Regev's statement ignores the fact that Israel for decades has fired indiscriminately into Palestinian civilian population centres both in the West Bank and Gaza. In the two month period between the US-hosted Annapolis "peace" conference in November last year, and the end of January, Israel killed more than 145 Palestinians.

Impunity

New York-based Human Rights Watch noted in its 2007 annual report that Israeli soldiers who killed Palestinian civilians enjoyed impunity. The report, released on January 31, noted that the "Israeli army's continued failure to investigate civilian death and injury" where there was evidence of a violation of international law "reinforces a culture of impunity in the army and robs victims of an effective remedy".

Former PA minister for information, Mustafa Barghouti told Al Jazeera that "Israeli arrogance is to blame for what is taking place now". He pointed out that although "the Palestinian resistance groups did not carry out any bombing attacks in 2007, Israel continued its state terrorism and killed 452 Palestinians".

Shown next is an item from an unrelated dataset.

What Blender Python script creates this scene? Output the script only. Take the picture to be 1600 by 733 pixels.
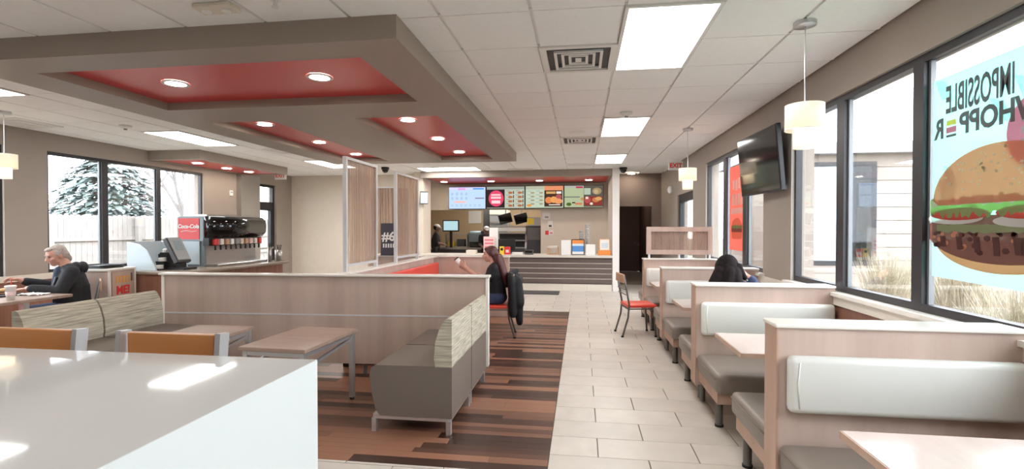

Barghouti noted that the suicide bombing was "a response to the deafening international silence over what is taking place in Gaza Strip".

According to the Israeli human rights group, B'Tselem, since the start of the current intifada in September 2000, almost 4000 Palestinian civilians have been killed by the Israeli military, including 867 children, while 705 Israeli civilians, including 119 children, have died as a result of Palestinian resistance attacks.